The arrival of homemade persimmon cookies, baked and mailed by my grandmother each winter, was one of the Christmas highlights of my childhood. Layered in a shoebox lined with wax paper, crumpled newspapers cushioning the bounty, these puffy golden creations have a subtle hint of holiday spices and a generous serving of raisins and walnuts.
Persimmons are usually available at farmers markets and better grocery stores in late autumn after the first frost. I’ve always preferred the baseball-sized Hachiya variety with a pointed bottom, the kind my grandparents grew in their front yard, but lately I’ve kept an eye out in the woods for wild persimmons that drop to the ground when ripe, a discovery I made thanks to an off-the-cuff remark on an off-roading tour through the marshes of the Southern coast.
In 2018, during my week as the Garden & Gun artist-in-residence at Palmetto Bluff in South Carolina, I got to know Jay Walea, director of the Palmetto Bluff Conservancy, as we bounced through a tour of the wetlands and pine groves in his mud-splattered Chevy Silverado pickup. Jay pointed out eagles, hawks, and barred owls, but was taken aback when I queried him about wild persimmons. “Hold on there,” he said as he hit the brakes hard. He sized me up and seemed to ponder a private thought. “Are you also a wild persimmon fan? That’s my great secret out here in the woods. Let’s go see my hidden trees—they should be pretty near ripening up.”

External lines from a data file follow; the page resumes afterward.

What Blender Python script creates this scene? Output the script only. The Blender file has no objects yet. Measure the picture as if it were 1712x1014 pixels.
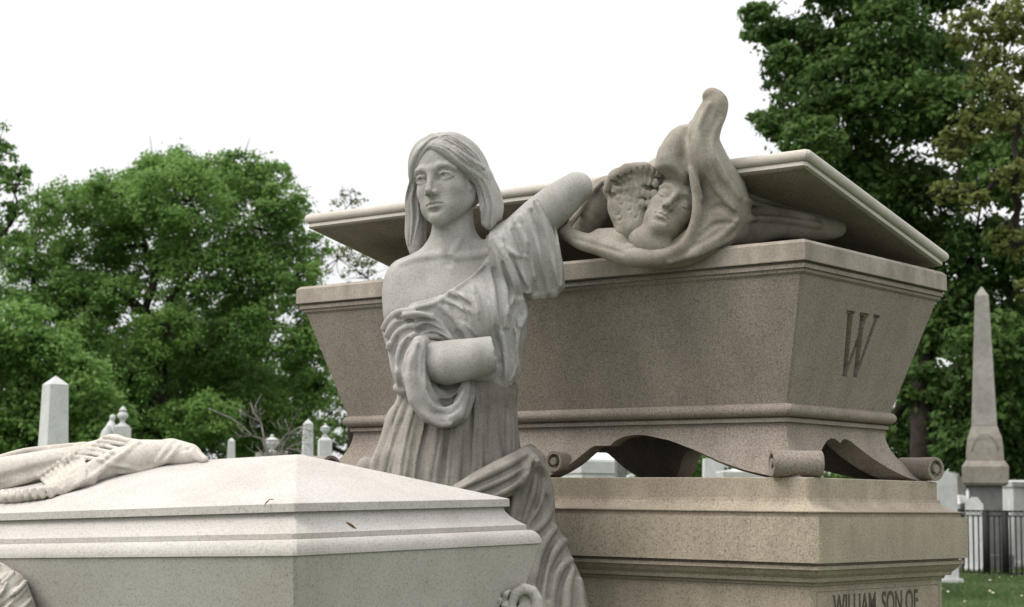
import bpy, math, random
import numpy as np
from mathutils import Matrix, Vector

random.seed(7)
rng = np.random.default_rng(7)
scene = bpy.context.scene
COL = scene.collection

# ------------------------------------------------------------------ camera
EYE = 1.35                                  # eye height above the lawn
FPX, CX, CY = 2971.3, 856.0, 507.0          # focal length and centre in photo pixels (1712 wide)
PITCH, ROLL = math.radians(6.373), math.radians(0.604)
_f = np.array([0, math.cos(PITCH), math.sin(PITCH)])
_u = np.array([0, -math.sin(PITCH), math.cos(PITCH)])
_x = np.array([1.0, 0, 0])
_c, _s = math.cos(ROLL), math.sin(ROLL)
CR, CU, CF = _c * _x + _s * _u, -_s * _x + _c * _u, _f
cam_d = bpy.data.cameras.new('camera')
cam = bpy.data.objects.new('camera', cam_d)
COL.objects.link(cam)
cam.matrix_world = Matrix(((CR[0], CU[0], -CF[0], 0), (CR[1], CU[1], -CF[1], 0), (CR[2], CU[2], -CF[2], EYE), (0, 0, 0, 1)))
cam_d.sensor_width = 36.0
cam_d.lens = FPX / 1712.0 * 36.0
cam_d.clip_end = 3000
cam_d.dof.use_dof = True
cam_d.dof.focus_distance = 4.85
cam_d.dof.aperture_fstop = 9.0
scene.camera = cam

# ------------------------------------------------------------------ sky, sun, exposure
SUN_EL, SUN_AZ = math.radians(54), math.radians(-104)   # azimuth from +Y (view direction) towards +X: high, from the left
world = bpy.data.worlds.new('World')
scene.world = world
world.use_nodes = True
wt = world.node_tree
for n in list(wt.nodes):
    wt.nodes.remove(n)
w_out = wt.nodes.new('ShaderNodeOutputWorld')
w_bg = wt.nodes.new('ShaderNodeBackground')
w_sky = wt.nodes.new('ShaderNodeTexSky')
w_sky.sky_type = 'NISHITA'
w_sky.sun_disc = False
w_sky.sun_elevation = SUN_EL
w_sky.sun_rotation = SUN_AZ
w_sky.air_density = 1.0
w_sky.dust_density = 4.0
w_hsv = wt.nodes.new('ShaderNodeHueSaturation')
w_hsv.inputs['Saturation'].default_value = 0.06
w_hsv.inputs['Value'].default_value = 1.0
wt.links.new(w_sky.outputs['Color'], w_hsv.inputs['Color'])
# thin, even cloud over the whole sky: pale grey-white with faint broad variation
w_tc = wt.nodes.new('ShaderNodeTexCoord')
w_nz = wt.nodes.new('ShaderNodeTexNoise')
w_nz.inputs['Scale'].default_value = 2.2
w_nz.inputs['Detail'].default_value = 4.0
w_rp = wt.nodes.new('ShaderNodeValToRGB')
w_rp.color_ramp.elements[0].color = (8.4, 8.5, 8.7, 1)
w_rp.color_ramp.elements[0].position = 0.3
w_rp.color_ramp.elements[1].color = (9.4, 9.35, 9.25, 1)
w_rp.color_ramp.elements[1].position = 0.7
wt.links.new(w_tc.outputs['Generated'], w_nz.inputs['Vector'])
wt.links.new(w_nz.outputs['Fac'], w_rp.inputs['Fac'])
w_mx = wt.nodes.new('ShaderNodeMixRGB')
w_mx.inputs['Fac'].default_value = 0.85
wt.links.new(w_hsv.outputs['Color'], w_mx.inputs['Color1'])
wt.links.new(w_rp.outputs['Color'], w_mx.inputs['Color2'])
# an overcast sky is brighter overhead than at the horizon, the same all the way round
w_sx = wt.nodes.new('ShaderNodeSeparateXYZ')
wt.links.new(w_tc.outputs['Generated'], w_sx.inputs['Vector'])
w_gr = wt.nodes.new('ShaderNodeMapRange')
w_gr.inputs['From Min'].default_value = 0.0
w_gr.inputs['From Max'].default_value = 1.0
w_gr.inputs['To Min'].default_value = 1.0
w_gr.inputs['To Max'].default_value = 2.1
wt.links.new(w_sx.outputs['Z'], w_gr.inputs['Value'])
w_ml = wt.nodes.new('ShaderNodeMixRGB'); w_ml.blend_type = 'MULTIPLY'; w_ml.inputs['Fac'].default_value = 1.0
wt.links.new(w_mx.outputs['Color'], w_ml.inputs['Color1'])
wt.links.new(w_gr.outputs['Result'], w_ml.inputs['Color2'])
wt.links.new(w_ml.outputs['Color'], w_bg.inputs['Color'])
w_bg.inputs['Strength'].default_value = 0.066
wt.links.new(w_bg.outputs['Background'], w_out.inputs['Surface'])

sun_d = bpy.data.lights.new('sun', 'SUN')
sun_d.energy = 1.5
sun_d.angle = math.radians(38)
sun_d.color = (1.0, 0.95, 0.87)
sun = bpy.data.objects.new('sun', sun_d)
COL.objects.link(sun)
_sd = Vector((math.sin(SUN_AZ) * math.cos(SUN_EL), math.cos(SUN_AZ) * math.cos(SUN_EL), math.sin(SUN_EL)))
sun.rotation_euler = _sd.to_track_quat('Z', 'Y').to_euler()
sun.location = _sd * 50

scene.view_settings.view_transform = 'Standard'
scene.view_settings.look = 'None'
scene.view_settings.gamma = 1.0
scene.view_settings.exposure = 0.70
scene.view_settings.use_curve_mapping = False
scene.cycles.max_bounces = 6
scene.cycles.diffuse_bounces = 1
scene.cycles.transparent_max_bounces = 8

# ------------------------------------------------------------------ helpers
def P(px, py, Y):
    """point of the place at depth Y (metres ahead of the eye) seen at photo pixel px, py"""
    d = CR * ((px - CX) / FPX) - CU * ((py - CY) / FPX) + CF
    d = d * (Y / d[1])
    return np.array([d[0], d[1], d[2] + EYE])

def node(t, kind, **kw):
    n = t.nodes.new(kind)
    for k, v in kw.items():
        n.inputs[k].default_value = v
    return n

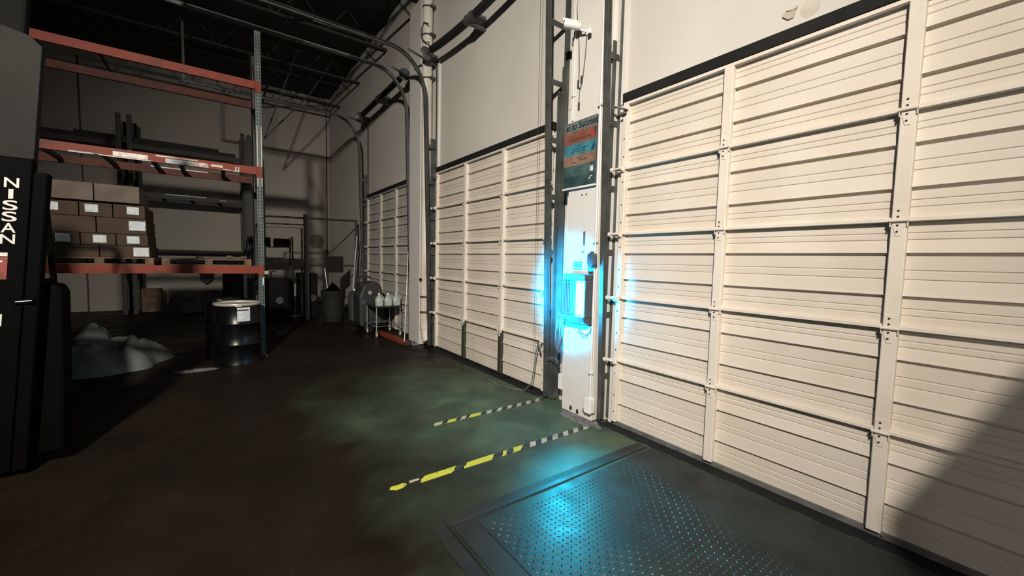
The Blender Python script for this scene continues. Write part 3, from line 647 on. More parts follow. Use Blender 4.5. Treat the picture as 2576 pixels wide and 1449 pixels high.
# ------------------------------------------------------------------ dock leveller
t = thing('dock_leveller', 'steel diamond plate dock leveller set in the floor by nearest door', 'dock leveller', (0, 0, 0))
PX0, PX1, PY0, PY1 = -1.85, -0.10, -0.35, 2.00
MB().box(PX0, PX1, PY0, PY1, 0.0, 0.006).build('deck_plate', M['plate'], t)
MB().box(-2.0, PX0-0.008, PY0, 2.02, 0.0, 0.005).build('border_plate', M['pit_steel'], t)
MB().box(PX0-0.008, PX0, PY0, PY1, 0.0, 0.001).build('gap', M['hole'], t)
MB().box(-2.02, -0.12, 2.075, 2.135, 0.0, 0.004).build('frame_angle', M['pit_steel'], t)
MB().box(-2.02, -0.10, 2.02, 2.032, 0.0, 0.0012).build('gap', M['hole'], t)
MB().box(-2.00, -0.12, 2.035, 2.073, 0.0, 0.006).build('frame_bar', M['plate'], t)
MB().box(-2.115, -2.03, PY0, 2.09, 0.0, 0.004).build('frame_angle', M['pit_steel'], t)
MB().box(-2.025, -2.015, PY0, 2.07, 0.0, 0.010).build('frame_bar', M['plate'], t)
mb = MB(); p = 0.0345; random.seed(5)
ny = int((PY1-PY0-0.06)/p); nx = int((PX1-PX0-0.06)/p)
c45 = math.cos(math.radians(45))
for j in range(ny):
    for i in range(nx):
        x = PX0+0.035+i*p; y = PY0+0.035+j*p
        if y < 0.55 and x > -0.9: pass
        wear = noise.noise(Vector((x*1.4, y*1.4, 3.1)))
        edge = max(0.0, (x+0.75)/0.65)
        h = 0.0032*max(0.0, 1.0-0.9*edge+0.6*wear)
        if x > -0.55+0.25*wear: continue
        h = max(h, 0.0007)
        s_ = 1 if (i+j) % 2 else -1
        dx, dy = c45, s_*c45; L_, W_ = 0.0135, 0.0045
        px_, py_ = -dy, dx; z0 = 0.0058
        vs = [(x-dx*L_, y-dy*L_, z0), (x-dx*L_*.35-px_*W_, y-dy*L_*.35-py_*W_, z0), (x+dx*L_*.35-px_*W_, y+dy*L_*.35-py_*W_, z0), (x+dx*L_, y+dy*L_, z0),
              (x+dx*L_*.35+px_*W_, y+dy*L_*.35+py_*W_, z0), (x-dx*L_*.35+px_*W_, y-dy*L_*.35+py_*W_, z0), (x-dx*L_*.4, y-dy*L_*.4, z0+h), (x+dx*L_*.4, y+dy*L_*.4, z0+h)]
        mb.add(vs, [(0,1,6), (1,2,7,6), (2,3,7), (3,4,7), (4,5,6,7), (5,0,6)])
o = mb.build('raised_lugs', M['lug'], t, smooth=True); o['kind'] = 'stuff'; o['label'] = 'raised diamond pattern lugs'

# ------------------------------------------------------------------ pallet rack (front)
RX1, RX0, RY0, RY1 = -2.54, -5.30, 7.40, 8.36
rk = thing('pallet_rack', 'tall pallet rack with orange-red beams behind the black drum', 'rack', (RX1, RY0, 0))
def rp(n, mb, m_, **k): return mb.build(n, m_, rk, **k)
for xx in (0.0, RX0-RX1):
    for yy in (0.0, RY1-RY0):
        mb = MB(); s_ = -1 if yy == 0 else 1
        mb.box(xx-0.04, xx+0.04, yy-0.001, yy+0.002, 0.01, 4.95) if yy == 0 else mb.box(xx-0.04, xx+0.04, yy-0.002, yy+0.001, 0.01, 4.95)
        mb.box(xx-0.04, xx-0.037, min(yy, yy-s_*0.07), max(yy, yy-s_*0.07), 0.01, 4.95); mb.box(xx+0.037, xx+0.04, min(yy, yy-s_*0.07), max(yy, yy-s_*0.07), 0.01, 4.95)
        front = rp('upright', mb, M['rack_green'] if yy == 0 else M['rack_dark'])
        rp('foot_plate', MB().box(xx-0.06, xx+0.06, yy-0.05, yy+0.09, 0.0, 0.01), M['rack_green'])
        if yy == 0:
            mb = MB(); z = 0.12
            while z < 4.9:
                for dx in (-0.02, 0.02): mb.prism([(xx+dx-0.006, z-0.012), (xx+dx+0.006, z-0.012), (xx+dx+0.008, z+0.008), (xx+dx, z+0.014), (xx+dx-0.008, z+0.008)], 1, yy-0.0022, yy)
                z += 0.051
            o = rp('teardrop_holes', mb, M['hole']); o['kind'] = 'stuff'
    z = 0.3; k = 0
    while z < 4.8:
        rp('frame_brace', MB().bar((xx, 0.05, z), (xx, RY1-RY0-0.05, z), 0.03, 0.03), M['rack_dark'])
        if z+0.9 < 4.9: rp('frame_brace', MB().bar((xx, 0.05, z+0.03), (xx, RY1-RY0-0.05, z+0.87), 0.03, 0.03), M['rack_dark'])
        z += 0.9
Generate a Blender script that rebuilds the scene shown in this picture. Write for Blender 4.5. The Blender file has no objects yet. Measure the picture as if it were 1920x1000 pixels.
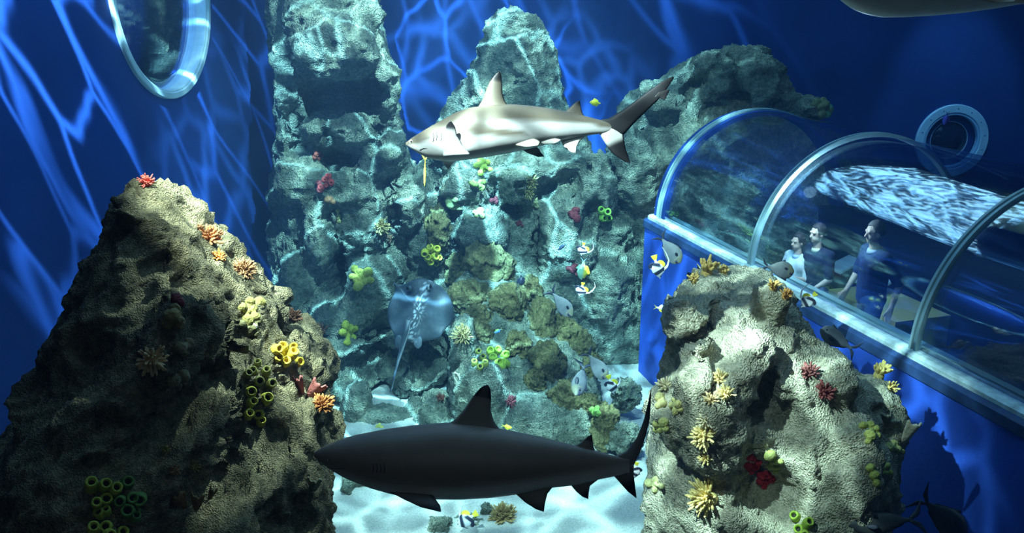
import bpy, bmesh, math, random
import numpy as np
from mathutils import Vector, Matrix
from mathutils.bvhtree import BVHTree

random.seed(7)
rnd = random.Random(11)
S = bpy.context.scene
COL = S.collection

# ------------------------------------------------------------------ camera
H = 5.4
F = 1663.0
PITCH = math.atan(512 / F)
CP, SP = math.cos(PITCH), math.sin(PITCH)
cd = bpy.data.cameras.new('camera')
cd.sensor_width = 36.0
cd.lens = 36.0 * F / 1920.0
cd.clip_start, cd.clip_end = 0.05, 200
cam = bpy.data.objects.new('camera', cd)
cam.location = (0, 0, H)
cam.rotation_euler = (math.pi / 2 - PITCH, 0, 0)
COL.objects.link(cam)
S.camera = cam
CAM = Vector((0, 0, H))
EX = Vector((1, 0, 0)); EU = Vector((0, SP, CP)); EF = Vector((0, CP, -SP))

def ray(u, v):
    return EF + EX * ((u - 960) / F) + EU * ((500 - v) / F)

def at(u, v, Y):
    r = ray(u, v)
    return CAM + r * (Y / r.y)

def depth(p):
    return (Vector(p) - CAM).dot(EF)

# ------------------------------------------------------------------ naming
def tag(o, label=None, cat=None, group=None, kind=None):
    if label: o['label'] = label
    if cat: o['category'] = cat
    if group: o['group'] = group
    if kind: o['kind'] = kind
    return o

def empty(name, loc, label=None, cat=None, group=None, rot=None):
    o = bpy.data.objects.new(name, None)
    o.empty_display_size = 0.1
    COL.objects.link(o)
    o.location = loc
    if rot is not None:
        o.rotation_euler = rot
    return tag(o, label, cat, group)

def link(name, me, mat=None, parent=None, smooth=True):
    o = bpy.data.objects.new(name, me)
    COL.objects.link(o)
    if mat is not None and not me.materials:
        me.materials.append(mat)
    if smooth:
        me.polygons.foreach_set('use_smooth', np.ones(len(me.polygons), bool))
    if parent is not None:
        o.parent = parent
    return o

def bm_obj(name, bm, mat=None, parent=None, smooth=True, loc=None):
    me = bpy.data.meshes.new(name)
    bmesh.ops.recalc_face_normals(bm, faces=bm.faces)
    bm.to_mesh(me)
    bm.free()
    o = link(name, me, mat, parent, smooth)
    if loc is not None:
        o.location = loc
    return o

# ------------------------------------------------------------------ noise
def _hash(ix, iy, iz, seed):
    h = (ix * 374761393 + iy * 668265263 + iz * 2147483647 + seed * 1274126177) & 0xFFFFFFFF
    h = ((h ^ (h >> 13)) * 1274126177) & 0xFFFFFFFF
    h = ((h ^ (h >> 16)) * 2246822519) & 0xFFFFFFFF
    return ((h ^ (h >> 15)) & 0xFFFFFF) / float(0xFFFFFF)

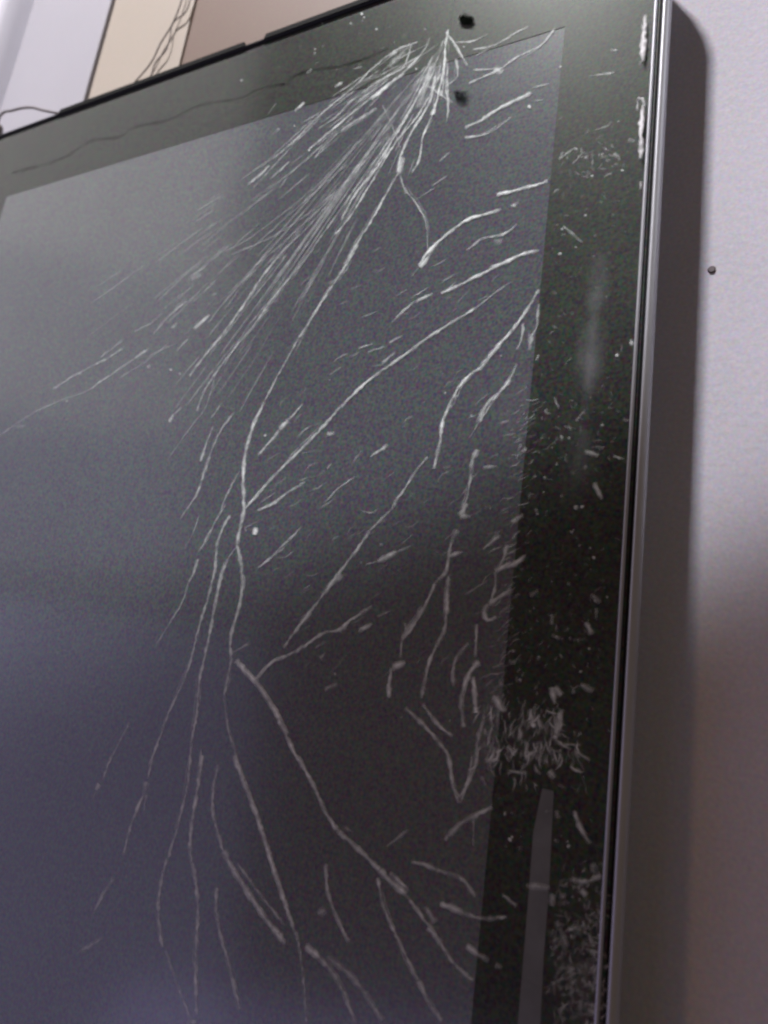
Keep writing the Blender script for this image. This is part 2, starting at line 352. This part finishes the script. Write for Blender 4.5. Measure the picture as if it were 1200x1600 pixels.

We found some ping-pong-ball-sized persimmons scattered on the ground, still a little firm, and I collected a few handfuls in the windbreaker I carried. He leaned over to me with another confidential tip. “I know a better spot a mile or so away, if you have the time.” Sadly I had to get back to the cottage to prep for my afternoon biscuit class, so I bowed out of the extended tour, immediately regretting my decision when I thought of the bounty I would miss. Later, after I returned from a grocery store run in Bluffton for biscuit making supplies, a welcome surprise greeted me at my door. Atop a large wire basket overflowing with wild persimmons was a hand-scrawled note on the back of a hardware store receipt: “I didn’t want you to miss out on these. ”
Persimmons are very acidic and bitter until extremely soft and squishy, when they quickly shift from mouth-puckering to syrupy sweet. My solution for speeding up the process: When the persimmons start to soften enough that I can make an indentation when squeezing them, I put two or three large whole persimmons into a plastic bag for a few weeks in the freezer. When brought to room temperature, the pulp is easy to remove: Just cut off the top and squeeze into a bowl, scraping the insides of the fruit with a spoon. The pulp freezes well and can be used as needed after bringing back to room temperature.

One large Hachiya persimmon yields slightly less than half a cup of fruit. If you’re using the smaller wild persimmons, it’ll take forty or so to get enough pulp for this recipe; follow the same procedure to ripen in the freezer, then bring to room temp, remove the seeds, and press through a strainer. Send them to family members at the holidays—they’ll remember and a new tradition will commence.